Non-Meandered waters. What the heck is that? By Rep. Tim Goodwin

September 26, 02017
By Representative Tim Goodwin

Non meandered waters.  What the heck is that?  Well, summer’s over, fall is here and I need to start writing and reporting to you, my constituents, about what is going on in Pierre.  We were called in on June 12th for a special legislative session.  We heard rumblings of a special session being called, but weren’t notified until Thursday, Sept 8, to report at 10 am on Monday, Sept. 12.  So much for having a summer!  I had to send someone in my place on a bear hunt, but what the heck.

Of course the subject was non meandered waters.  So let me give you the Reader’s Digest condensed version of non meandered and meandered waters.  In our state, before statehood in 1889, surveyors had completed surveys on the majority of the state.  If a lake was less than forty acres, it was deemed non meandered, and ownership was the landowners.  These were mostly homesteaders who wanted water on their 160 acre plot (a quarter of a section).

If a body of water was more than 40 acres, it was deemed a lake and was considered state property.  Homesteads didn’t include any of these bodies of water.  A simpler was to understand how things were in 1889: non meandered was a slough, meandered a lake, with the 40 acres the criteria of which was which.  Clear as mud?

So, since 1889, a lot has happened.  During the dirty ‘30’s, all of the sloughs and many of the lakes dried up.  Some of them were even farmed.  Since then, there has been a steady climb in water tables.  The late 1980’s, ‘90’s and up until present time, many of these sloughs (non meandered waters) continued to expand.

Game, Fish, and Parks (GFP) used many of these sloughs to stock mostly walleye fry, mosquito size, for summer rearing ponds.  In the fall, they were seined and stocked in lakes.  Because it was impossible to get all of the fingerlings while seining, a lot of these sloughs became as good or better fisheries than lakes.  GFP even put boat ramps/docks on 26 of these sloughs at a taxpayer cost of approx. $260k per ramp.

In Day County (Webster), a couple of landowners sued the state and the lawsuit made it to the state supreme court.  The high court made a ruling on March 15, 2017.  (We ended our legislative session on March 10, 2017.)  The ruling stated that the landowner and sportsmen had equal rights to the non meandered sloughs, and it was up to the legislature to sort it out.  I’m not making this up!

On March 16, 2017, Gov.

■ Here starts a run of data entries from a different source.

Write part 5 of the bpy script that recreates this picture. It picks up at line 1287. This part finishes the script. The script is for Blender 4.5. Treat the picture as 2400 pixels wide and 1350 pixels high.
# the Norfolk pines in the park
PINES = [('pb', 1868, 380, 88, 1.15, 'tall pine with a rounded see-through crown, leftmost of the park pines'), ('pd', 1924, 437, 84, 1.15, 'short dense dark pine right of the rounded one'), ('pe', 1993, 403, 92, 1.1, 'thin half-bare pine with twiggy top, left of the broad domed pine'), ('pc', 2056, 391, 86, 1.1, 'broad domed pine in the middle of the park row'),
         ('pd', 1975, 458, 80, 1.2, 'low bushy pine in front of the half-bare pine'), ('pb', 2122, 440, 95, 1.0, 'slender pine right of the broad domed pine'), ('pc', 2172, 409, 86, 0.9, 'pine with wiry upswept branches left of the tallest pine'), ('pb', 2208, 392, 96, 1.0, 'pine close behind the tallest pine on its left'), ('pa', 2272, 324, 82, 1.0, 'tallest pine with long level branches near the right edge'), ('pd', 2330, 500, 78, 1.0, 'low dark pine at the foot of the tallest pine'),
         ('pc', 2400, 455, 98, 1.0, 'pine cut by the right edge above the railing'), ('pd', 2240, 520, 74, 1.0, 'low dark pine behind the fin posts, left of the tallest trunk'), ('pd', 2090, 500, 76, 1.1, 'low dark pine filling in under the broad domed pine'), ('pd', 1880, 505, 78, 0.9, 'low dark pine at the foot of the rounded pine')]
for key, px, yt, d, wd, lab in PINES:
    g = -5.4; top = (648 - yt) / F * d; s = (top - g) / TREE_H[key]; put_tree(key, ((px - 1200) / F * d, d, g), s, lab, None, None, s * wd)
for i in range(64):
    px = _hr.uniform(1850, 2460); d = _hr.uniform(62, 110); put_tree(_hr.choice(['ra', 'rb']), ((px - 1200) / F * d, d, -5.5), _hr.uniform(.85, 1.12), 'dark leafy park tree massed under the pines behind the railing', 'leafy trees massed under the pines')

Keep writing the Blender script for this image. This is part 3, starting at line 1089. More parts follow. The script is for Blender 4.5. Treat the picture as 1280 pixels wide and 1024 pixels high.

Daugaard ordered GFP to lock out all GFP boat ramps on these 26 sloughs.  They reluctantly put cables across all these boat ramps, stopping anyone from launching a boat.

Well, the impact to the economy around these lakes was catastrophic!  The town of Webster’s revenue was down 35%!  Many motels and bait shops were going under financially.

So we hauled it into Pierre to make a ruling about who can fish and hunt on the non meandering waters.  There was a hand-picked task force that met several times before June 12th and drafted a proposed bill.  So what now?

I stated during floor debate that I felt I was voting with the proverbial gun to my head because I can vote against more government all day long, but how could I vote against private business??  The governor refused to open thee boat ramps unless this bill, HB1001, was passed, so we passed it in both the House and the Senate.  We did add a sunset clause of June 30, 2018.  This means that the bill expires on that date.

I’ll keep you posted, as we are not done with HB1001 by a long shot!  Thank you  for giving me the opportunity to represent you in Pierre!